After another college stint – one where he studied film before abandoning the idea of working in cinema – he worked as deputy director of Korea’s Ministry of Land and Transport. There, Jung designed an open-access competition policy for Korea’s railway market and launched a government investment fund. The experience of working in a government job opened his eyes to public policy.
“At the time, I always tried to remember that our government exists for the people who are disadvantaged,” he says. “Government is not needed for people who are doing well.”
It was a good job, but there was a problem. “It was extremely hard to make balance between family and work,” he says.
Jung left his job in Korea and moved to New York to attend Syracuse University, where he earned a master’s degree in public administration followed by a Ph.D. in economics.
Raised in Gwangju, South Korea, Jung says he had no knowledge of Arkansas, and he and his wife didn’t know what to expect by coming here. But when they did, they found Fayetteville to be the ideal place to raise their young daughter and son. In fact, he says they were delighted to learn that there were other faculty members with children similar in age to theirs.
Jung says the collegiality among Walton faculty is evident, and he is impressed by the environment conducive to collaboration, noting that turnover is low – an indication that faculty are content. He says it’s not like that everywhere. “Here, they’re like family,” he says.

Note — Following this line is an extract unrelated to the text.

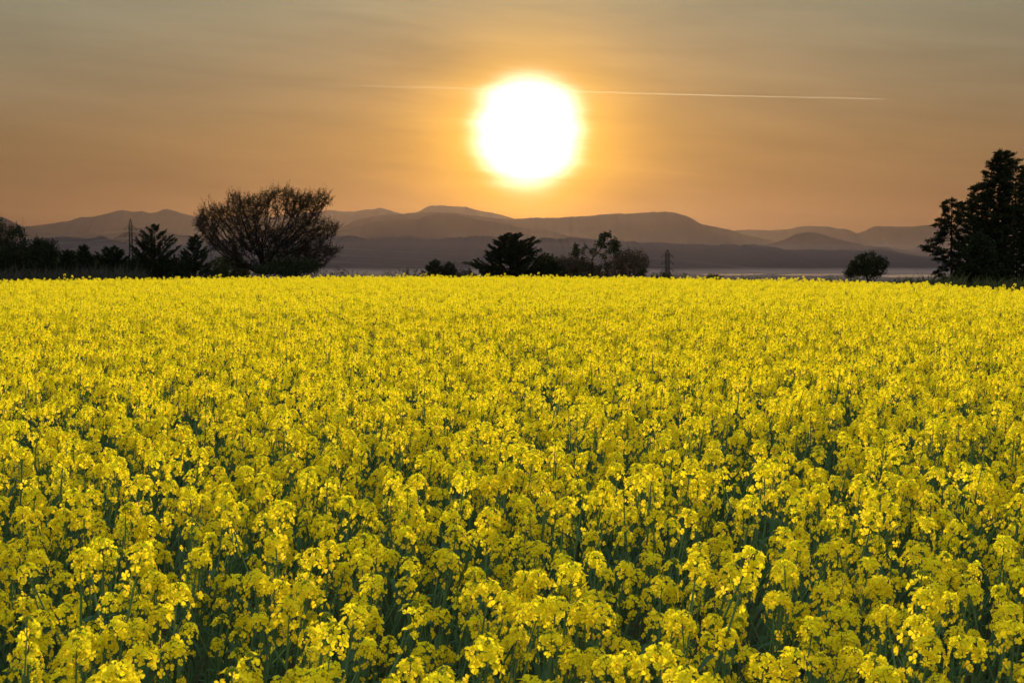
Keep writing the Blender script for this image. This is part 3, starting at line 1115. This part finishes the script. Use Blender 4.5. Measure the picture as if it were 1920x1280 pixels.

This spring, Jung will begin teaching Introduction to Econometrics to both undergraduates and graduates as well as Econometrics II, a graduate course.
In his public policy research, Jung has studied connections, if any, between police officer experiences and their racial biases in traffic stops. His research has also included studying managerial efficiency, such as how a manager’s selection of workers affects team performance.
Now that he’s among Walton faculty, with fire station obligations long over, he has retained at least one skill he can use for the rest of his life: He knows how to perform CPR.